Kid Rock (Robert James Ritchie), from Sterling Heights, Mich., has sat in with Seger at shows in Grand Rapids and Nashville. They duet on the Vince Gill tune “Real Mean Bottle,” which was written about Merle Haggard.

“We’ve been friends for a long time,” Seger said. “He wanted my manager [Edward ‘Punch’ Andrews] to manage him. He came to me just prior to the release of ‘Devil’ [Kid Rock’s 1998 ‘Devil Without a Cause’]. I was going to some function at the Rooster Tail, which is out on the water here. I used to play there with Doug Brown in the mid-’60s. Rob showed up with his whole band and introduced himself. He said he was a huge fan. He asked me about Punch. I said, ‘The one thing I can tell you is that he’ll never screw you. I’ve been with him 47 years. He’s a very honest guy and he’ll fight for every dime.”

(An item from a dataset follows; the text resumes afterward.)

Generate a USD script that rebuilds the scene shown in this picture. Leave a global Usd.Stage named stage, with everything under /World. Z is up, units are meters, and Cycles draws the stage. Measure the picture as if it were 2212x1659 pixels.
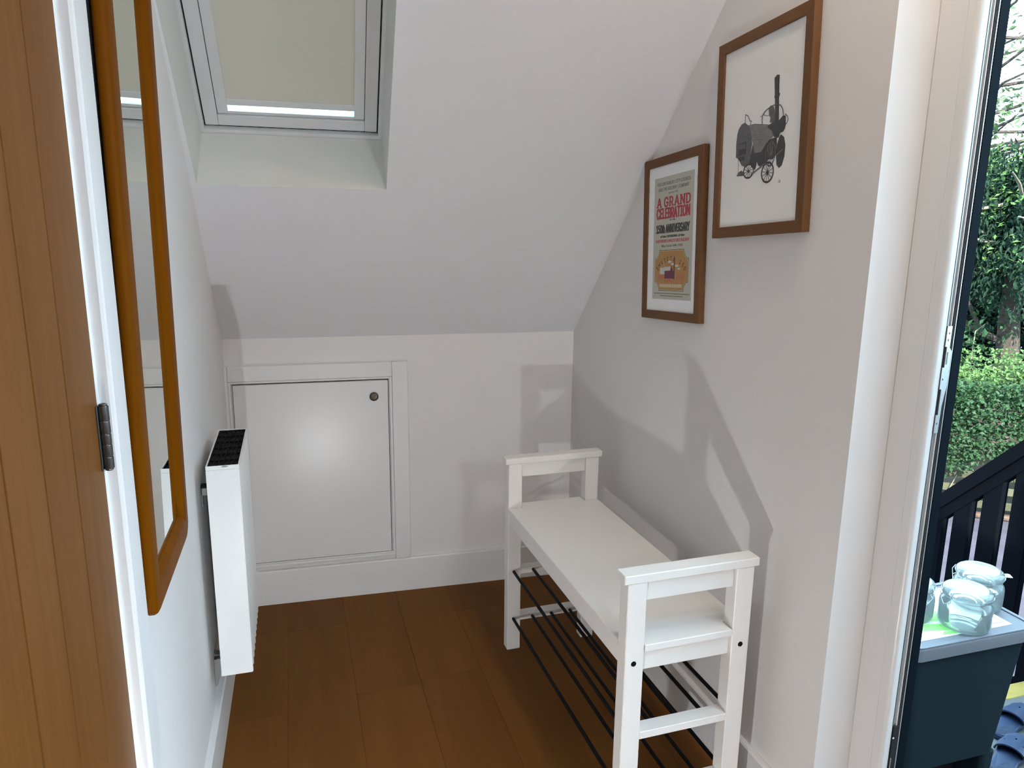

Seger has been touring sporadically in the last 20 years to spend time at home with his kids. He also has a daughter, Samantha, who celebrated her 16th birthday at the Atlantic City show. Playing piano and accompanied by guitar, Seger dedicated “We’ve Got Tonight” to her. Reed said, “He loves his kids, and it’s one of the reasons we’re on the road. He wants his kids to see him. And now they’re of the age to appreciate what he does.”

They will learn that age is timeless, even with every turn of the page.